Saturday, January 12, 2013

Trying to see into the future and learning from the past.

The title sounds serious but really I am just talking about the farm plans for the upcoming year. The seed catalogs have started to arrive with gusto which to me is like Christmas morning with every trip to the mailbox. Not that I like to go to out mailbox as much as I used too frankly in winter its scary out there its across the road from the house and not parallel to the drive way and its right on the Hudson. I remember once I went out in what seemed like the dead of night and I heard a large splash now in my nutty little brain the first thing I thought of that could account for the noise was someone dumping a body. Why I don't know I guess a turtle or a fish making a splash makes just a little more sense. But sometimes when its cold and dark out and you are walking down a dark country road your mind gets a little goofy. Okay enough about the mailbox.

So I spent an hour or two the other day taking inventory of the seeds we had that are still viable for this year And boy am I glad I did I have a ton of stuff (when sales happen later in the season I have been trying to buy up the discounted seeds) and really don't need to order everything just the stuff that I am out of and of course the new fangled stuff that I won't be able to say no to.  I love this time of year. I make so many drawings of the yard and where stuff is going and where new beds will be cut to accommodate the new enterprises we are going to try this year (so far this year spring wheat and the 3 sisters). I also keep large spread sheets which are amusing because there is a hard record of what I thought would happen then later in the season I actually make a layout in a spread sheet of what actually happened. I like doing that because it always reminds me that I can plan plan plan but what will be will be. I never do what I plan to do and it always comes out different than I thought but I am not only learning to accept this about myself but also learning to enjoy it.

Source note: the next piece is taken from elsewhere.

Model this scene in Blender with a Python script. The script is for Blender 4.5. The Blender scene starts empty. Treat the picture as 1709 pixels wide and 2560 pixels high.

I am starting to trust myself a bit to trust myself that just because its not what I thought doesn't necessarily mean it wont be fantastic. That's one of the first lessons in farming you seriously have to roll with the punches if I could give one piece of advise that what be it.

I have also started drawing up the timeline for the year. On a nice piece of pink paper (again perk of my day job working for a paper company) I drew a line down the center and on one half I have worked out the seed starting schedule and on the second have I have written down the transplants in the ground schedule and also on the same half when the plants that get planted by seed need to go in. This way I can try to manage my time and know which weekends are going to be heavy on work and not on being lazy taking naps. That's a big weakness of mine taking naps. But hell who doesn't love a girl who naps. One of my tricks since I tend to procrastinate a little (oh who am I kidding I have a black belt in procrastinating) is I write down the earliest date when things need to be either started or planted that way when I get down to actually doing it I am almost on time. That's another thing about farming is that's its always humbling and it always seems to get down to the nitty gritty it exposes who you are and I love that. You can't hide when your are farming it strips all the weaknesses and hopefully exposes all the strengths and that folks is some powerful stuff.

And on my last note if you read this blog you know that I usually at some point will start to whine that I don't feel like a real farmer whine whine whine blah blah but the argument as been closed I picked up a leaflet from the USDA the other night while I was waiting for my beekeeping class to start and it clearly said that they considered anyone to be a farmer that makes over a grand a year selling their stuff. Well that's just about what we made last year so it official we farm and are farmers.